RHOA Season 8 Premiere – A Forest FULLA Shade Ova a House In a Ditch


That RHOA premiere came in like a lion!  Honey…that thane had it all – debauchery, deception, infidelity, envy, shenanigans, and most of all SHADE.  I knew that Kenya Mo’ was the Queen of the USA, College Park and Zamunda, but after last night, I crown thee QUEEN OF SHADE!  That thane started shadin’ foke as soon as them folks put that camera on her and mic’d her up.

Kenya done bought an ol’ dungeon that she plans to turn into a house.  Now, I could see a little bit of vision, but I’m with Cynthia – I ain’t gon’ visit that place at night.  That thane was damn near a haunted house it was so raggely – wires hangin’ every where, no windows, no doors – looking like a damn prison block.  I guess.  The streets IS saying it’s a good investment.  I heard it’s at the bottom of a steep drop-off so she betta have a back up plan and flood insurance if it rain.

Cynthia was back and this time, she was standing up for herself.  We’ve all seent the video of her husband in his Charlotte sports bar feelin’ up a woman and all up in her ear.  I ain’t sayin’ he was cheating, but he damn sure felt her neck up like Ray Charles used to feel them women’s wrists in that movie.  And his hand sure did graze that lady’s boobs…uncomfortably.  I don’t condone violence, but if Cynthia had socked Uncle Ben in his jaw or doused him with a pot of hot rice…I’da understood.

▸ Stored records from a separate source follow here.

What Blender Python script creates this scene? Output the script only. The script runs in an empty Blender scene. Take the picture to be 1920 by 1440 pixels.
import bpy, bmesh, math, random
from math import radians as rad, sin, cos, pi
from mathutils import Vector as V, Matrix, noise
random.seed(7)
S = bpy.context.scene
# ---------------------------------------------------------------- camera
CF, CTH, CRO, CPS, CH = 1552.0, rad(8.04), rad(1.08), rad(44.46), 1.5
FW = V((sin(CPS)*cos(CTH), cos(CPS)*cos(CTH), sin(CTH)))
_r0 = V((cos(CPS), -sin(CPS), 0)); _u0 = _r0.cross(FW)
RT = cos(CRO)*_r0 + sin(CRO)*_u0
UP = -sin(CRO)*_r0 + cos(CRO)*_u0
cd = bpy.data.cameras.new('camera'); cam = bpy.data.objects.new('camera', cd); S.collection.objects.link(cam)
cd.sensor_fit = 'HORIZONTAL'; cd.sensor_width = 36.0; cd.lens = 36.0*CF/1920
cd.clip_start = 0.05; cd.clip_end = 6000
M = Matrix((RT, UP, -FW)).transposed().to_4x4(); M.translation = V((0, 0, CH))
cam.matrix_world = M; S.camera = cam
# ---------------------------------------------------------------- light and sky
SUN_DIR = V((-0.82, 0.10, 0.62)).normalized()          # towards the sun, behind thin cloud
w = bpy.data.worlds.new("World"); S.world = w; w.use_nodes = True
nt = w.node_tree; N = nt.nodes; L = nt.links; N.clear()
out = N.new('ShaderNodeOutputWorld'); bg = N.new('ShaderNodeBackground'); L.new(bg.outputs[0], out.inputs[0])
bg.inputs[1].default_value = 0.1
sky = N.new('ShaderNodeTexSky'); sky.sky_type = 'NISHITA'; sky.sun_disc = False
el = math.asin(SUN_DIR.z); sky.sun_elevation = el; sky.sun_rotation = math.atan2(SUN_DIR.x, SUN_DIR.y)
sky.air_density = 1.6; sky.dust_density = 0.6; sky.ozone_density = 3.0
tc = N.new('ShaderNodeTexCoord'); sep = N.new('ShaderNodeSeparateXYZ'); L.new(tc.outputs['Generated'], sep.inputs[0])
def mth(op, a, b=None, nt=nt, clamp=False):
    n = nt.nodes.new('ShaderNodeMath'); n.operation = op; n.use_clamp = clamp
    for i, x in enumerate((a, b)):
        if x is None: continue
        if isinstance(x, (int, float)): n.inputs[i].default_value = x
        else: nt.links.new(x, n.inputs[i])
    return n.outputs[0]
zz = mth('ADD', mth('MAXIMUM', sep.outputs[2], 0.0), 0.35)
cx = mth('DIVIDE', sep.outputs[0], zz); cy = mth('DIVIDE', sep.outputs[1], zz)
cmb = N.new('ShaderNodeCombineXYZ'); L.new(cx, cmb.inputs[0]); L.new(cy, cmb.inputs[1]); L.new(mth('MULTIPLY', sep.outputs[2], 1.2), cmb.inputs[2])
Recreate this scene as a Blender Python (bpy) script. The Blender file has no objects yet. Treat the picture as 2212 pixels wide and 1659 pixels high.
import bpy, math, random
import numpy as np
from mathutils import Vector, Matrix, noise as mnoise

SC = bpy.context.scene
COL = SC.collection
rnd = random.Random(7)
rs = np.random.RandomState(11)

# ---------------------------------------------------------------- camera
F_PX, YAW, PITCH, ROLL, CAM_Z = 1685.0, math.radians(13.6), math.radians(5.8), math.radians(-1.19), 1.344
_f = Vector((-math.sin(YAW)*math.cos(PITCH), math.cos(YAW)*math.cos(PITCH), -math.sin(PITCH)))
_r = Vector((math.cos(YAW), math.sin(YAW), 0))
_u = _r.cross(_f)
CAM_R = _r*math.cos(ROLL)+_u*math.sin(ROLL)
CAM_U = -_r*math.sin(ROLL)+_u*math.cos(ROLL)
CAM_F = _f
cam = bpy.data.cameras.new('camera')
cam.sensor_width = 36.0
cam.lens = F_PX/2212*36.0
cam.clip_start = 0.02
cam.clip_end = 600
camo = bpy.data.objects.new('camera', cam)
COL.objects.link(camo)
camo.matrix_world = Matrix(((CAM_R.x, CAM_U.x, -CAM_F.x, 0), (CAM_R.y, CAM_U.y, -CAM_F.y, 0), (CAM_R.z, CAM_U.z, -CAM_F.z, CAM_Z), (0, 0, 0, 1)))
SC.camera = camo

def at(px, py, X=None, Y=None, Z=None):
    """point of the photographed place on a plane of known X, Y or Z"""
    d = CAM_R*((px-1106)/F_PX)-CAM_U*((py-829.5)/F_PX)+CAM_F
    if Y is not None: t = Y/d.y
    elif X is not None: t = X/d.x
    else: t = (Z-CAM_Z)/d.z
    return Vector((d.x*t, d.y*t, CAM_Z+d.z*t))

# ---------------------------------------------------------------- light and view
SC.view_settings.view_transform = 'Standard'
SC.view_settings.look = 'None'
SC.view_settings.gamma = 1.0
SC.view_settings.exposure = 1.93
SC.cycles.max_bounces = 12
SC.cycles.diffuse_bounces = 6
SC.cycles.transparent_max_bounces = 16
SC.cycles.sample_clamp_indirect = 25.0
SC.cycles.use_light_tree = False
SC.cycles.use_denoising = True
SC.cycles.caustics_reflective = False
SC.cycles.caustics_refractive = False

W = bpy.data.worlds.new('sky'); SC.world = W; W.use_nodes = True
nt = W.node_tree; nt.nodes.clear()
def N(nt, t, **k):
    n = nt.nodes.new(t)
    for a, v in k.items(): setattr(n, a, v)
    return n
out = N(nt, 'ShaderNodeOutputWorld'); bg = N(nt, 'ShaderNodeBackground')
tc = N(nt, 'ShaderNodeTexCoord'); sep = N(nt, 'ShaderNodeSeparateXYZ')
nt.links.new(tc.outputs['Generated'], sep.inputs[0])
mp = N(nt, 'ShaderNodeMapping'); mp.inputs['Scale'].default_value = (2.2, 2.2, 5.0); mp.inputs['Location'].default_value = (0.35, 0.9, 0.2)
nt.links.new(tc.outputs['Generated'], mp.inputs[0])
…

Mallory (Cynt’s sister) was all up in too, cuz you she don’t like that Peter, Honey.  Now folks see what Mal and her mama nem was talmbout when they hid that marriage license.  Cynthia confided in Mal that she is turned off when Peter take his clothes off.  Ouch.  Bay Bay, I screamed when she tried to clean it up by saying she is attracted to Peter’s mind.  Um, okay Cynthia.  That works when you dating somebody but don’t hardly when you married.

Cynthia done launched yet another company since they say 2 people workin’ at the Bailey agency.  I have to tell the truth…I do like her lil eyewear or whateva.  She looked absolutely stunning at her launch party.

And then, the doors of the church fell open and in walked SHEREE WHITFIELD!  Yasss!  Now y’all know I cut for and mess with some Sheree.  She was my FIRST famous FB friend, and the first to retweet me when I joined Twitter last year.  She can do NO wrong in my eyes!  She stepped up in that thane lookin’ like a bag of COINS!  Kenya (my other fave) had already shaded her bad behind the House of Sheree, talmbout the neighbors say it’s an eyesore and whatnot (Kenya’s House of Horrors is 500 feet from Sheree’s house) and it’s unfinished after all these years.  She immediately went in on Sheree in front of the girls.  I’m talmbout I don’t event think Sheree had said hello to errybody.

And so it began…Sheree clapped back and said ‘unless somebody has BUILT a house, they cain’t say sheeit to me but keep renting beetch’ – it was reminiscent of “who gon’ check me Boo?”  And then she told Kenya her house was a in ditch.  Bay Bay, she laid me LOW behind that you hear me?  It got so heated, Marlo (back and looking awesome) was speechless and Andy nem at Bravo threw a “to be continued” thane up on the screen.

Congrats Kandi on your baby…Phaedra you need to let that man see them kids….Mal you was dead wrong for tellin’ the group what Cynthia said bout Peter…Peter you was dead wrong for clapping back on Kenya and calling her outta her name…welcome back Portia (something seems off with yo’ Tenderoni)….Tootie we waiting on you…and NeNe WHO?